Things like the formula 8 hours of work, 8 hours of sleep, 8 hours of leisure, wasn't implemented on wholly altruistic terms — it was actually underpinned with serious physiological research (Angelo Mosso et al.) in the 19th c. And the objective wasn't to be "nice" to workers, but a realisations that rest and recuperation were essential to not wear a limited work-force out, and allow it to operate at a maximum rate of efficiency that would be SUSTAINABLE pretty much indefinitely.

Add government funded one-payer public health systems to the mix, and we pretty much get the modern European situation. But not the US one. The UK would seem to fall somewhere in between. And "neoliberal economics" has been making inroads into continental Europe since the 1980's, because looked at in some ways the US/UK models seem(ed) to be working.

The very general pattern of what the modern states does — and ends up having expectations to meet from its citizens — is 1) effective national defense (16th-17th c.), 2) public education (18th-19th c.), 3) public health (19th-20th c.). Mileage will vary otoh, and all nations don't make quite the same priorities. Generally speaking the Western European expectation are for the state to do all three quite well. The US seems sort of undecided about the role of the state in everything but national defense. (And many Russians seem more or less be OK with a state that only really provides national defense.)
 
And "neoliberal economics" has been making inroads into continental Europe since the 1980's, because looked at in some ways the US/UK models seem(ed) to be working.
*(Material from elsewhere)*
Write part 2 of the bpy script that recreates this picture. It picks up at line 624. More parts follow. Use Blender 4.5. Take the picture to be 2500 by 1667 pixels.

It was and is all smoke and mirrors, it wasn't working in the UK, crashed in 2008 and it will crash again.
 
It was and is all smoke and mirrors, it wasn't working in the UK, crashed in 2008 and it will crash again.
A bad idea from the start, and a good reason to avoid a repeat.

But Trump is still heading the US that way, again. And nothing says the UK conservatives aren't either — except the prospects of the UK's economic future are unusually murky over Brexit, so most bets are off.
 
removed because I didn't intend to enocurage extremist haters
Please use the delete function in future. That's what it's there for.